The study found that the strongest driver of overall workplace happiness is whether employees feel inspired and experience a genuine sense of belonging. These are emotional, cultural qualities that reflect how people feel about their organisation and their place within it.

Yet despite their importance, employees ranked inspiration near the bottom of all measured dimensions, revealing a significant gap between what matters most and what organisations are currently delivering.

Additionally, where employees work was found to have the most consistent impact on happiness and engagement compared to any other variable in the study.

The study states: “Remote workers report the highest scores across nearly every dimension, with hybrid workers close behind. Field-based employees score lowest, particularly on belonging and work-life balance, with office workers sitting in between.” 

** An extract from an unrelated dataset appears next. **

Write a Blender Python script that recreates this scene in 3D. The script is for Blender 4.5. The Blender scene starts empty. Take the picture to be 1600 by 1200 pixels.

Younger employees are also giving important signals about the future of work: hybrid models offer career advantages that fully remote setups can’t quite match.

While remote work still edges out hybrid arrangements on most overall measures, workers aged 19-29 report meaningfully better experiences in two areas that matter most early in a career: learning opportunities and the chance to progress.

In other words, hybrid working is not seen as a compromise for young professionals, but rather as a catalyst for growth. The blend of flexibility and in‑person exposure appears to give them access to mentorship, visibility and informal learning that remote work alone struggles to replicate.

The Global Workplace Happiness Report 2026 has been released

What are the key drivers for unhappiness in the workplace?

Employees who have spent more than five years at the same company were found to be unhappier than those who have shorter tenures. 

The happiest employees were those in their first two years at a company, with rates declining between years five and 10. However, after the decade milestone, scores “stabilise or recover modestly.”

Members of the older generation expressed the greatest dissatisfaction with the level of feedback they receive. As a result, they were the generation least willing to advocate for the business. 

“The youngest workers are the happiest with the amount of feedback they receive, before scores steadily decline to their lowest point for those between 50-59, with a partial recovery at 60+,” the report highlights. 

“Employers aren’t necessarily aware that some older workers want more formal interaction; 50-year-olds are less likely to flag the absence of feedback than younger workers.”

In the mid-market, happiness scores were also found to dip, with the relationship between company size and workplace happiness following a J-shaped curve. 

Micro‑businesses were shown to be much more successful when it comes to culture. Teams of 10 employees or fewer consistently outperform on belonging and collaboration, benefiting from the intimacy and immediacy that small groups naturally create. 

Larger organisations – those with more than 1,000 employees – fell at the other end of the spectrum, as they reported the strongest scores across almost every dimension, buoyed by mature systems, resources, and well‑established structures.

Mid‑size firms with 51-250 employees were caught between the two. These businesses had workforces that had outgrown the closeness of a small team, but they hadn’t yet built the organisational scaffolding of a large enterprise. 

Sharing his concluding advice, Matt Phelan, Co-Founder, The Happiness Index told HR Magazine: "While systems, processes, and technology are undeniably vital to organisational success, the Global Workplace Happiness Report reveals a deeper truth: employees view employment as a relationship. 

“To get the best from their people, CHROs must begin by viewing employment through a relationship lens."